A major element in Hanoi’s ability to stay the course in South Vietnam is the apparent durability of the communist party apparatus there. The apparatus has been hurt, severely in some areas, but relatively few high-level communist cadres have been eliminated as a result of direct GVN action against them. The communists have been able to maintain a viable organization, and this is likely to continue to be the case for the foreseeable future.
G.
In addition to the threat posed by the communists, the GVN will have to cope with internal problems. These include meeting the increased demands of a society in the process of change. A greatly enlarged urban slum population has been created and is a target for radical agitation, while the rural populace looks increasingly to the government to meet its growing needs. In the economic sphere, the GVN simply will not be able to satisfy the demands of this “revolution of rising expectations” from its own resources. The political impact of the changing South Vietnamese society is less easily defined. But the regime is likely to find itself faced with rising nationalism, often manifested as anti-Americanism. In the future, there is also likely to be [Page 598] a shift toward a more traditional Vietnamese pattern of a centralized executive authority, although the major elements of the present constitutional system are likely to be retained. Such a system might result in a more efficient government, but the regime might also rely increasingly on its coercive powers, thereby leading to instability and risking political disintegration.
H.
Over the longer term, a critical factor in South Vietnam’s survival will be the will of the South Vietnamese as a people and as a nation to sustain the struggle against the communists. As Vietnamization proceeds, the South Vietnamese will have to cope with the communists and face the country’s problems largely on their own. Developments thus far suggest that they are responding reasonably well to the challenge. But there is no way to determine how tenacious they will be a few years hence when the US is much further along the road to disengagement.
I.
Thus, it is impossible at this time to offer a clear-cut estimate about South Vietnam’s prospects through the mid-1970s. There are many formidable problems and no solid assurances over this period of time. In our view, the problems facing the GVN, the uncertainties in South Vietnam about the magnitude, nature, and duration of future US support, doubts concerning the South Vietnamese will to persist, the resiliency of the communist apparatus in South Vietnam, and North Vietnam’s demonstrated ability and willingness to pay the price of perseverance are such that the longer term survival of the GVN is by no means yet assured.

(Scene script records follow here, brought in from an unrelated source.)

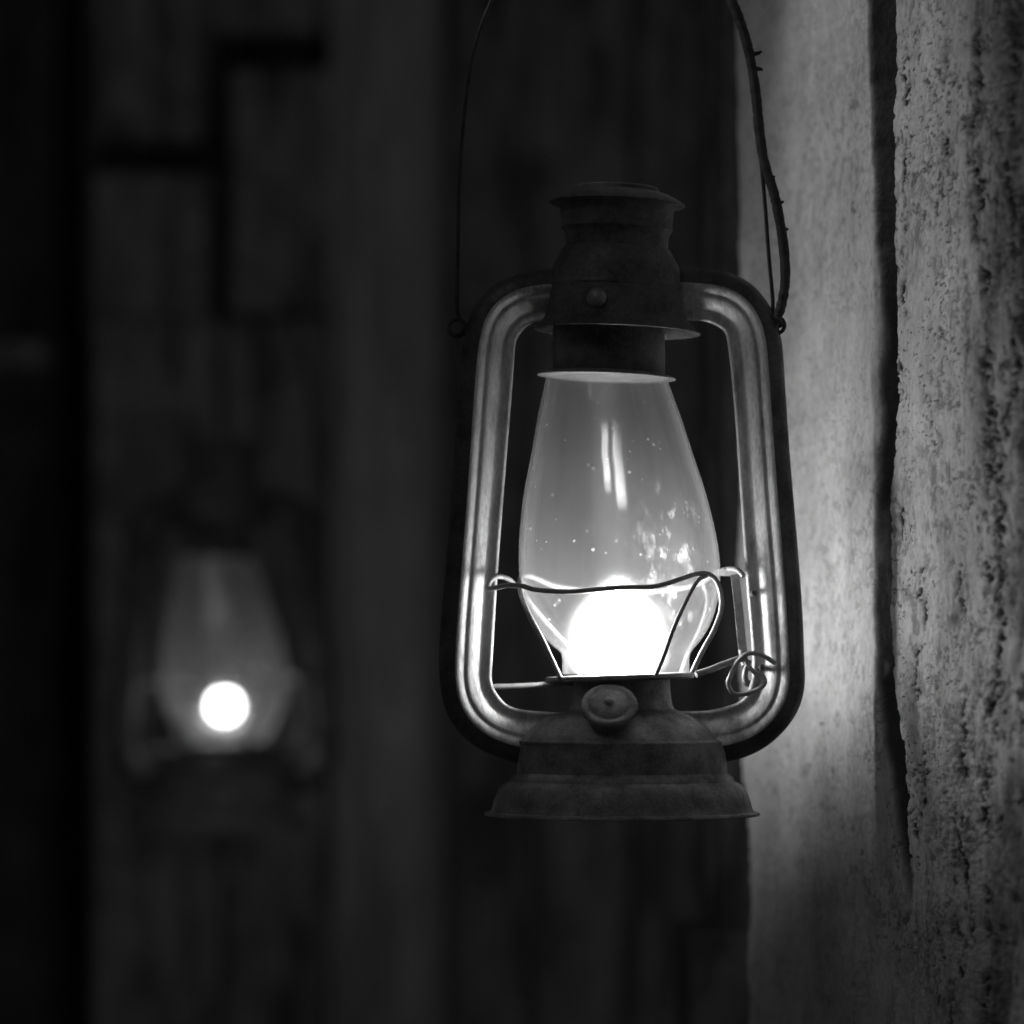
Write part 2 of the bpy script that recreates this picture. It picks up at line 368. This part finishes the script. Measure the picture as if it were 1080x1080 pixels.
# ------------------------------------------------------------ oil lantern
def build_lantern():
    root = bpy.data.objects.new('oil_lantern', None); sc.collection.objects.link(root)
    root.empty_display_size = 0.02
    # --- fuel tank
    g = G(); c = 656
    body = [(0.1, 859, c), (120, 859, c), (141, 858.5, c), (144, 860, c), (145.5, 859, c), (144.5, 856.8, c), (139, 855.5, c), (137.5, 853, c),
            (136, 847, c), (133.5, 839, c), (130, 832, c), (126, 827.5, c), (121, 825, c), (118.5, 823.5, c), (117, 820, c), (113.5, 817, c),
            (111, 814.5, c), (110.5, 808, c), (109.5, 795, c), (107.5, 785, c-1), (107.8, 782.5, c-2), (106.6, 780.6, c-3), (104, 780, c-3), (101, 776, c-3), (95, 769.5, c-3),
            (86, 762, c-3), (75, 755.5, c-2), (64, 751.2, c), (56, 748, c), (53.5, 744, c), (52, 737, c), (51, 727, c), (50.5, 716, c), (30, 715.5, c), (0.1, 715.5, c)]
    lathe(g, body, 144); lathe(g, smooth_prof([(0.1, 864.5, c), (4, 864, c), (6, 861.5, c), (6.5, 859.5, c)]), 20)
    tank = g.obj('fuel_tank', M_tank, root, angle=28)
    # --- filler neck and cap: axis leans towards the camera
    def axial(g, prof, org, el, n=64):
        A = Vector((-0.03, -math.cos(el), math.sin(el))).normalized(); U_ = Vector((1, 0, 0)); U_ = (U_-A*U_.dot(A)).normalized(); W = A.cross(U_)
        V = []; F = []; m = len(prof)
        for r, h in prof:
            for k in range(n):
                an = 2*math.pi*k/n; V.append(org+A*h*S+(U_*math.cos(an)+W*math.sin(an))*r*S)
        for i in range(m-1):
            for k in range(n):
                l = (k+1) % n; F.append((i*n+k, i*n+l, (i+1)*n+l, (i+1)*n+k))
        g.add(V, F)
    el = math.radians(44); org = P3((640, 741, -95))
    g = G(); axial(g, [(23, -50), (22, -30), (21.5, -10), (23, -7), (24, -5)], org, el); neck = g.obj('filler_neck', M_tank, root)
    g = G(); axial(g, [(22, -9), (27.5, -8), (29.5, -5), (29.5, -2.5), (28.8, -0.8), (27, 0), (24.5, 0.2), (22.5, -0.9), (20.8, -1.2), (19.5, -0.2), (18.5, 0.6), (12, 1.8), (7, 2.4), (5.5, 2.8), (4.5, 4.6), (3, 5.8), (1, 6.2), (0.05, 6.2)], org, el)
    g.obj('filler_cap', M_tank, root, angle=50)
    # --- side tubes with pressed profile
    half = [(-28, 0.5), (-27, 2.0), (-25.4, 2.8), (-23.8, 2.6), (-22, 1.7), (-19, 1.1), (-16.5, 1.4), (-14.5, 2.8), (-11, 6.0), (-7, 9.4), (-4, 11.2), (-1.8, 12.0), (-0.2, 11.6), (1.2, 11.8),
            (3, 13.4), (5.5, 15.6), (8, 16.8), (10.5, 17.0), (14, 15.8), (16, 14.6), (18, 14.2), (21.5, 11.8), (25, 7.2), (27.4, 2.8)]
    prof = half+[(28, 0)]+[(u, -v) for u, v in reversed(half)]
    def frame(side):
        left = [(612, 311), (590, 311.5), (573, 312.5), (556, 315), (541, 321), (529, 331), (521, 344), (516.5, 360), (514, 380), (510, 430), (504, 515), (497.5, 600), (493, 660), (491, 700),
                (491.2, 718), (495, 736), (504, 752), (518, 765), (535, 773), (554, 777.5), (575, 779), (600, 779)]
        if side > 0: left = [(1312-x, y-1.5) for x, y in left]
        q = smooth_prof([(x, y, 0) for x, y in left], 5); N = len(q); V = []; F = []; m = len(prof)
        for i, p in enumerate(q):
            a = P3(q[max(i-1, 0)]); b = P3(q[min(i+1, N-1)]); T = (b-a).normalized()
            out = Vector((T.z, 0, -T.x))*(1 if side < 0 else -1)   # outward of the loop
            # dents and slight ovality of an old tube
            k = 1+0.02*math.sin(i*0.35+side)
            for u, v in prof: V.append(P3(p)+out*(u*S*k)+Vector((0, -v*S, 0)))
        for i in range(N-1):
            for k in range(m):
                l = (k+1) % m; F.append((i*m+k, i*m+l, (i+1)*m+l, (i+1)*m+k))
        g = G(); g.add(V, F); o = g.obj('side_tube', M_tube, root, angle=60)
        # outward faces of the tube get the darker material, inward faces the lighter
        o.data.materials.append(M_tube_dark)
        for f_ in o.data.polygons:
            idx = [v_ % m for v_ in f_.vertices]
            if min(prof[q_][0] for q_ in idx) >= 10.4: f_.material_index = 1
        return o
    tl = frame(-1); tr_ = frame(1)
    # drilled holes with dark rivets in the right tube
    for x, y, r in ((794, 626, 3.2), (803, 704, 3.2)):
        d = -9.0; g = G()
        V = [P3((x, y, d-6.4))]+[P3((x+r*k*math.cos(t), y+r*k*math.sin(t), d-q)) for k, q in ((.7, 5.6), (1, 3.5), (1, -6)) for t in np.linspace(0, 2*math.pi, 15)[:-1]]
        F = [(0, 1+k, 1+(k+1) % 14) for k in range(14)]
        for a_ in (0, 1): F += [(1+14*a_+k, 1+14*a_+(k+1) % 14, 15+14*a_+(k+1) % 14, 15+14*a_+k) for k in range(14)]
        g.add(V, F); g.obj('rivet', M_hood, tr_)
    # --- chimney: cap, hood, collar, globe plate (they sit a little crooked)
    ti = 0.040; g = G(); c = 650.5
    lathe(g, [(0.1, 198.6, c), (34, 198.4, c), (40, 197, c), (43, 197.4, c), (44.5, 199, c), (45, 202.5, c), (47.5, 204, c), (50, 203.4, c), (56, 205.5, c), (63, 209, c), (70.5, 213.5, c), (72, 215.5, c), (70, 217, c), (64, 217, c), (61, 218.5, c),
              (60, 221, c), (59, 231, c), (58.2, 238, c), (59, 240, c), (58.6, 242.5, c), (56, 245, c), (54.5, 250, c), (53.8, 262, c), (54, 266, c)], tilt=ti)
    g.obj('chimney_cap', M_hood, root, angle=32)
    g = G(); c = 650
    hp = [(50, 261, c), (56, 262.5, c), (58.5, 266, c), (62, 273, c), (66.5, 281, c), (68.5, 290, c), (69.3, 299, c), (70.8, 301, c), (71, 303, c), (70, 305, c), (71, 315, c), (73, 327, c), (75.5, 336, c), (79, 341.5, c), (85, 346, c), (88.5, 348.5, c), (88.8, 349.8, c)]
    lathe(g, hp+[(87.6, 350.4, c), (84, 347.6, c), (78, 343.5, c), (73, 337, c), (68, 318, c), (60, 316, c)], tilt=ti)
    hood = g.obj('chimney_hood', M_hood, root, angle=32)
    g = G(); V = []; n = 28
    o_ = P3((628, 321, -68.5)); A = Vector((-.33, -.93, 0.0)).normalized(); U_ = Vector((.93, -.33, 0)); W = Vector((0, 0, 1))
    for h_, r_ in ((0, 11), (2.5, 10.6), (5, 9.4), (7.2, 7), (8.6, 4), (9, .05)):
        for k in range(n): an = 2*math.pi*k/n; V.append(o_+A*h_*S+(U_*math.cos(an)+W*math.sin(an))*r_*S)
    g.add(V, [(i*n+k, i*n+(k+1) % n, (i+1)*n+(k+1) % n, (i+1)*n+k) for i in range(5) for k in range(n)])
    g.obj('dome_rivet', M_plate, hood)
    g = G(); c = 642
    lathe(g, [(58.5, 335, c+1), (59, 352, c), (59.4, 372, c), (59, 392, c), (58, 396, c), (56, 392, c), (56, 335, c)], tilt=ti)
    g.obj('chimney_collar', M_hood, root)
    g = G(); c = 639.5
    lathe(g, [(54, 392.6, c), (60, 393.2, c), (70, 395.4, c), (73.2, 397.2, c), (73.0, 398.2, c), (69, 397.9, c), (60, 397.6, c), (30, 397.4, c), (0.1, 397.4, c)], tilt=ti)
    g.obj('globe_plate', M_plate, root, angle=60)
    # --- glass globe
    outer = [(63.5, 398.5, 639.3), (67.5, 412, 640.4), (75.5, 440, 642.6), (85.5, 480, 645.6), (95.8, 520, 648.4), (103, 560, 651.2), (105.8, 590, 653), (105.3, 615, 653.8), (102, 635, 654.4),
             (95, 655, 655.4), (85, 671, 657), (75, 681.5, 658.6), (69, 687.5, 659.6), (67, 693, 660), (66.8, 702, 660), (67.2, 711, 660)]
    outer = smooth_prof(outer, 5)
    inner = [(r-3.2 if 0 else r-2.6, y, cx) for r, y, cx in outer]
    g = G(); lathe(g, outer+inner[::-1], 160, closed=True)
    glass_o = g.obj('glass_globe', M_glass, root, angle=70)
    # --- burner
    g = G(); c = 654
    lathe(g, [(48, 716.5, c), (70, 717.2, c), (77.5, 717.8, c), (79, 716, c), (79, 713.2, c), (78, 711.8, c), (70, 711.2, c), (40, 711, c)], tilt=-0.035)
    g.obj('burner_plate', M_tank, root, angle=35)
    g = G(); lathe(g, smooth_prof([(38, 713, c), (34, 711.5, c), (28, 710.5, c), (20, 710, c), (12, 709.8, c)]), 64)
    g.obj('burner_cone', M_plate, root)
    g = G(); strip(g, [(652, 714, 0), (652, 705, 0)], 22, 5); g.obj('wick', M_hood, root)
    # flame: a flat soft-tipped sheet
    g = G(); V = []; F = []; n = 32
    fp = smooth_prof([(0.3, 709), (22, 708), (31, 703), (34, 692), (34, 674), (32, 657), (27, 644), (19, 633), (9, 625), (0.3, 621)], 3)
    for r, y in fp:
        for k in range(n): an = 2*math.pi*k/n; V.append(P3((652+r*math.cos(an), y, r*0.25*math.sin(an))))
    g.add(V, [(i*n+k, i*n+(k+1) % n, (i+1)*n+(k+1) % n, (i+1)*n+k) for i in range(len(fp)-1) for k in range(n)])
    fl = g.obj('flame', M_flame, root)
    # --- wires around the globe
    g = G(); r = 2.7
    tube(g, [(543, 618, 12), (537, 611, 8), (527, 608, 0), (518, 612, -12), (514.5, 621, -22), (524, 620.5, -40), (535, 618.5, -55), (550, 619.5, -74), (566, 624, -90), (600, 626, -108), (650, 622, -114), (685, 621, -111), (712, 613.5, -99),
             (728, 608, -89), (742, 607, -76), (752, 613.5, -62), (757.5, 628, -52), (757.5, 645, -50), (750, 666, -47), (738, 688, -45), (728, 709, -44)], r)
    tube(g, [(689, 712, -74), (698, 688, -88), (708, 660, -97), (722, 630, -96), (732, 614, -88), (741, 609, -78)], 2.2)
    tube(g, [(590, 714, -44), (581, 695, -54), (571, 674, -62), (557, 648, -64), (549.5, 628, -52), (548.5, 615, -20), (549, 609, 20), (555, 606, 62), (568, 609, 84), (590, 617, 104), (640, 622, 114), (700, 621, 110), (738, 615, 86), (757, 604, 40), (768, 600, 5), (777, 601.5, -14), (783, 608, -20)], r)
    tube(g, [(549.5, 618, 30), (556, 630, 56), (570, 648, 70), (588, 668, 74), (606, 690, 62), (612, 712, 52)], r)
    tube(g, [(745, 612, 82), (750, 632, 74), (742, 662, 66), (728, 690, 55), (720, 712, 50)], 2.4)
    g.obj('wire_guard', M_wire, root)
    g = G(); strip(g, [(757, 603.5, 8), (783, 604.5, -4)], 7, 3)
    strip(g, [(774.5, 606, -6), (776, 618, -8), (779, 645, -8), (781, 668, -8), (783, 688, -8)], 9, 3)
    tube(g, [(781, 686, -9), (782, 696, -12), (784, 702, -16)], 2.5)
    g.obj('lift_strap', M_wire, root, angle=30)
    g = G()
    tube(g, [(732, 711, -42), (748, 706, -36), (766, 699, -30), (786, 693, -26)], 3.6, rough=.04)
    tube(g, [(816, 699.5, -17), (806, 693, -22), (796, 689.5, -27), (786, 690, -31), (776, 698, -33), (769, 711, -34), (766, 721, -35), (771, 730.5, -35), (781, 732, -35), (795, 728, -34), (804, 721, -32), (803, 714, -30), (795, 709.5, -28), (788, 703, -26), (785, 696, -25)], 2.5)
    tube(g, [(789, 697, -22), (786, 704, -25), (784, 712, -27), (785, 719, -28), (789, 721, -28)], 2.6, taper=(1, 1.5))
    g.obj('lift_lever', M_wire, root)
    g = G(); tube(g, [(514, 724.5, 16), (540, 724, 22), (575, 722.5, 30), (612, 721, 36)], 3.1, rough=.03)
    g.obj('cross_rod', M_wire, root)
    # --- ears and bail
    for ex, ey, s_ in ((482, 346, 1), (818.5, 343, -1)):
        g = G(); tube(g, [(ex+9*math.cos(t), ey+9*math.sin(t), -2*math.sin(t)) for t in np.linspace(0, 2*math.pi, 9)[:-1]], 2.1, closed=True)
        tube(g, [(ex+9*s_, ey+2, 0), (ex+16*s_, ey+3, 0), (ex+24*s_, ey+5, 0)], 3.2)
        g.obj('bail_ear', M_bail, root)
    g = G()
    tube(g, [(480, 354, -4), (487, 350, -3), (489, 342, 0), (484, 334, 0), (482, 322, 0), (483, 270, 0), (484, 205, 0), (488, 140, 0), (495, 80, 0), (504, 38, 0), (521, -5, 0), (548, -58, 0), (590, -100, 0), (645, -118, 0),
             (700, -100, 0), (740, -56, 0), (768, -4, 0), (784, 40, 1), (795, 100, 2), (802, 160, 3), (807, 215, 3), (811, 270, 2), (815, 315, 1), (815, 338, 0), (820, 350, -4), (812, 353, -8)], 2.1, n=10)
    bail = g.obj('bail_handle', M_bail, root)
    g = G()
    tube(g, [(752, -40, -3), (768, -6, -4), (782, 28, -4), (791, 62, -3), (797, 100, -3), (801, 140, -2), (806, 172, -3), (816, 205, -5), (823, 240, -6), (827, 272, -6), (827.5, 300, -6), (823, 325, -5), (817, 340, -5), (813, 350, -6)], 5.4, rough=.08, n=12, sub=10)
    for (x, y, dx, dy) in ((797, 58, 6, -3), (799, 73, 5, 2), (812, 188, 5, -1), (822, 215, 4, -2), (827, 242, 4, 1)):
        tube(g, [(x-3, y, -4), (x+dx*.5, y+dy*.4, -6), (x+dx, y+dy, -7)], 2.4, taper=(1.2, .35), sub=3)
    tube(g, [(813, 335, -8), (821, 338, -10), (824, 343, 0), (815, 344, 8), (811, 340, -2), (818, 334, -9), (823, 331, -5)], 2.2)
    g.obj('wrapped_wire', M_bail, bail)
    return root
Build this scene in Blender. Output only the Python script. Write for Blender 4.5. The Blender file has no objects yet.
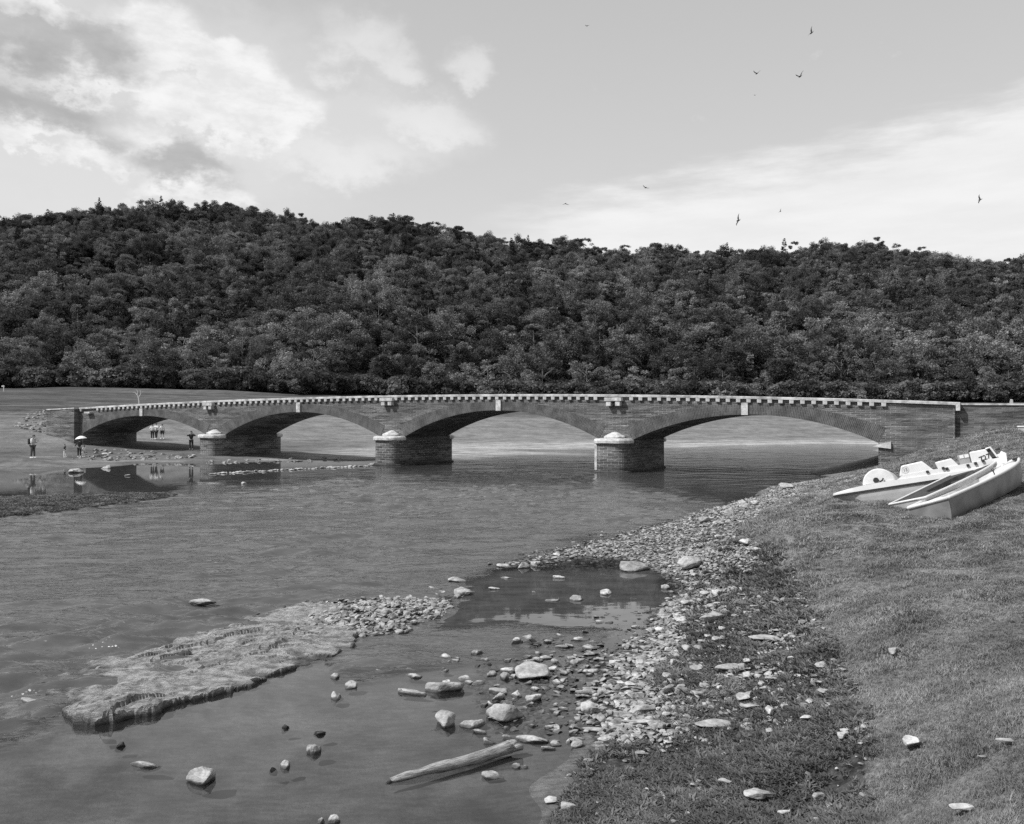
import bpy, bmesh, math, random
import numpy as np
from mathutils import Vector, Matrix
random.seed(7); rng = np.random.default_rng(7)
SC = bpy.context.scene; COL = SC.collection
F = 850.0; HC = 3.5; PX0 = 512.0; PY0 = 421.0
R = math.radians

# ------------------------------------------------------------------ helpers
def P(x, y, z=None, D=None):
    """place measured in the photograph -> metres (z known or distance known)"""
    if D is None: D = (HC - z) * F / (y - PY0)
    if z is None: z = HC - (y - PY0) * D / F
    return ((x - PX0) * D / F, D, z)
def to_px(X, Y, Z):
    Y = np.maximum(Y, 0.3)
    return PX0 + F * X / Y, PY0 + F * (HC - Z) / Y
def tag(o, label=None, cat=None, group=None, kind=None):
    if label: o['label'] = label
    if cat: o['category'] = cat
    if group: o['group'] = group
    if kind: o['kind'] = kind
    return o
def link(o, parent=None):
    COL.objects.link(o)
    if parent is not None: o.parent = parent
    return o
def mesh_obj(name, verts, faces, mat, parent=None, smooth=False):
    me = bpy.data.meshes.new(name); me.from_pydata([tuple(v) for v in verts], [], faces); me.update()
    if mat: me.materials.append(mat)
    if smooth: me.polygons.foreach_set('use_smooth', [True] * len(me.polygons))
    return link(bpy.data.objects.new(name, me), parent)
def bm_obj(name, bm, mat, parent=None, smooth=False, mw=None):
    me = bpy.data.meshes.new(name); bm.normal_update(); bm.to_mesh(me); bm.free()
    if mat: me.materials.append(mat)
    if smooth: me.polygons.foreach_set('use_smooth', [True] * len(me.polygons))
    o = link(bpy.data.objects.new(name, me), parent)
    if mw is not None: o.matrix_local = mw
    return o
def empty(name, loc=(0, 0, 0), rz=0):
    o = bpy.data.objects.new(name, None); o.empty_display_size = .2
    COL.objects.link(o); o.location = loc; o.rotation_euler = (0, 0, rz); return o
def box(bm, x0, x1, y0, y1, z0, z1, bev=0):
    r = bmesh.ops.create_cube(bm, size=1)
    for v in r['verts']:
        v.co = ((x0 + x1) / 2 + v.co.x * (x1 - x0), (y0 + y1) / 2 + v.co.y * (y1 - y0), (z0 + z1) / 2 + v.co.z * (z1 - z0))
    if bev:
        es = list({e for v in r['verts'] for e in v.link_edges})
        bmesh.ops.bevel(bm, geom=es, offset=bev, segments=2, affect='EDGES', profile=.6)
def prism(bm, poly, y0, y1, axis='y'):
    """extrude an (x,z) outline between y0 and y1"""
    a = [bm.verts.new((p[0], y0, p[1])) for p in poly]; b = [bm.verts.new((p[0], y1, p[1])) for p in poly]
    n = len(poly); bm.faces.new(a); bm.faces.new(b[::-1])
    for i in range(n): bm.faces.new((a[i], b[i], b[(i + 1) % n], a[(i + 1) % n]))
def tube(bm, pts, rads, seg=8, cap=True):
    rings = []
    for i, p in enumerate(pts):
        p = Vector(p); d = (Vector(pts[min(i + 1, len(pts) - 1)]) - Vector(pts[max(i - 1, 0)])).normalized()
        up = Vector((0, 0, 1)) if abs(d.z) < .9 else Vector((1, 0, 0))
        a = d.cross(up).normalized(); b = d.cross(a)
        rings.append([bm.verts.new(p + (a * math.cos(2 * math.pi * k / seg) + b * math.sin(2 * math.pi * k / seg)) * rads[i]) for k in range(seg)])
    for i in range(len(rings) - 1):
        for k in range(seg): bm.faces.new((rings[i][k], rings[i][(k + 1) % seg], rings[i + 1][(k + 1) % seg], rings[i + 1][k]))
    if cap: bm.faces.new(rings[0][::-1]); bm.faces.new(rings[-1])

def _hash(ix, iy, s):
    h = (ix.astype(np.int64) * 374761393 + iy.astype(np.int64) * 668265263 + s * 974634777) & 0xffffffff
    h = ((h ^ (h >> 13)) * 1274126177) & 0xffffffff
    return ((h ^ (h >> 16)) & 0xffff) / 65535.0
def vnoise(x, y, s=0):
    ix, iy = np.floor(x), np.floor(y); fx, fy = x - ix, y - iy
    fx = fx * fx * (3 - 2 * fx); fy = fy * fy * (3 - 2 * fy)
    a = _hash(ix, iy, s); b = _hash(ix + 1, iy, s); c = _hash(ix, iy + 1, s); d = _hash(ix + 1, iy + 1, s)
    return (a * (1 - fx) + b * fx) * (1 - fy) + (c * (1 - fx) + d * fx) * fy - .5
def fbm(x, y, o=4, s=0):
    t = 0; a = 1.0
    for k in range(o): t = t + a * vnoise(x * 2 ** k, y * 2 ** k, s + k); a *= .5
    return t
def sstep(a, b, x):
    t = np.clip((x - a) / (b - a), 0, 1); return t * t * (3 - 2 * t)
def in_poly(px, py, poly):
    r = np.zeros(px.shape, bool); n = len(poly)
    for i in range(n):
        x0, y0 = poly[i]; x1, y1 = poly[(i + 1) % n]
        c = ((y0 > py) != (y1 > py)) & (px < (x1 - x0) * (py - y0) / ((y1 - y0) if y1 != y0 else 1e-9) + x0)
        r ^= c
    return r
def sdist(px, py, poly):
    """signed distance, positive inside"""
    d = np.full(px.shape, 1e9); n = len(poly)
    for i in range(n):
        x0, y0 = poly[i]; x1, y1 = poly[(i + 1) % n]
        vx, vy = x1 - x0, y1 - y0; t = np.clip(((px - x0) * vx + (py - y0) * vy) / (vx * vx + vy * vy + 1e-12), 0, 1)
        d = np.minimum(d, np.hypot(px - x0 - t * vx, py - y0 - t * vy))
    return np.where(in_poly(px, py, poly), d, -d)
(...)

[Omitted here is the body of the estimate.]

  1. Source: Central Intelligence Agency, NIC Files: Job 79-R01012A, NIE 53-71, South Vietnam: Problems and Prospects 4/29/71. Secret; Sensitive. The Central Intelligence Agency and the intelligence organizations of the Departments of State and Defense, and the NSA participated in the preparation of this estimate. It was submitted with the concurrence of all members of the USIB except the representatives of the AEC and FBI who abstained on the grounds that it was outside their jurisdiction.